Jewishness without “God”

This goes back almost a month, but In the Moment excerpted my essay for Moment Magazine’s “Elephant in the Room” contest. The question was, “What does being Jewish mean without belief in God?” Entries are now closed. If I win, I get an iPad – so pray for me!

“In my Jewish excursions, one thing I never felt comfortable with was God. I disliked newly-learned expressions like ‘Baruch Hashem’ and the socially-driven piety I saw around me every day. (The Jews were behaving just like the Catholics, I thought.) The end came when, at Yom Kippur services one year, they brought out the Torah scrolls and the congregants began kissing them. ‘Idolaters!’ I wanted to scream. I left and never went back.

“Not long after this – and likely as a product of my voracious studying – I concluded I was an atheist. I spent some time thinking about how to reconcile my sense of Jewishness with my rejection of the Jewish God and, eventually, Judaism itself.

“I sometimes hear that a Jewish atheist is an oxymoron. In such cases I like to tell my one of my favorite jokes. A young student reveals to an elderly rabbi that he is an unbeliever. ‘And how long have you been studying Talmud?’ the rabbi asks. ‘Five years.’ ‘Only five years, and you have the nerve to call yourself apikoros!?’ (Apikoros is a rabbinical term for ‘atheist’, from the Greek philosopher Epicurus.)’ 

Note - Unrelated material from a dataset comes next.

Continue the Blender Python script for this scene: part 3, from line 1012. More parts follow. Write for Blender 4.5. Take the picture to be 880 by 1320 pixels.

“As an atheist, my Jewishness is rooted in a shared historical identity and not belief in a popular idea called ‘God.’ If I thought for a moment that lacking this belief disqualified me as a Jew, I’d have no trouble saying goodbye to Jewishness forever. But I feel no pressure to make this choice. Jews have always been heterodox in their beliefs, despite attempts by zealots to unite them under one banner or another. It’s a bit like herding cats, or atheists.”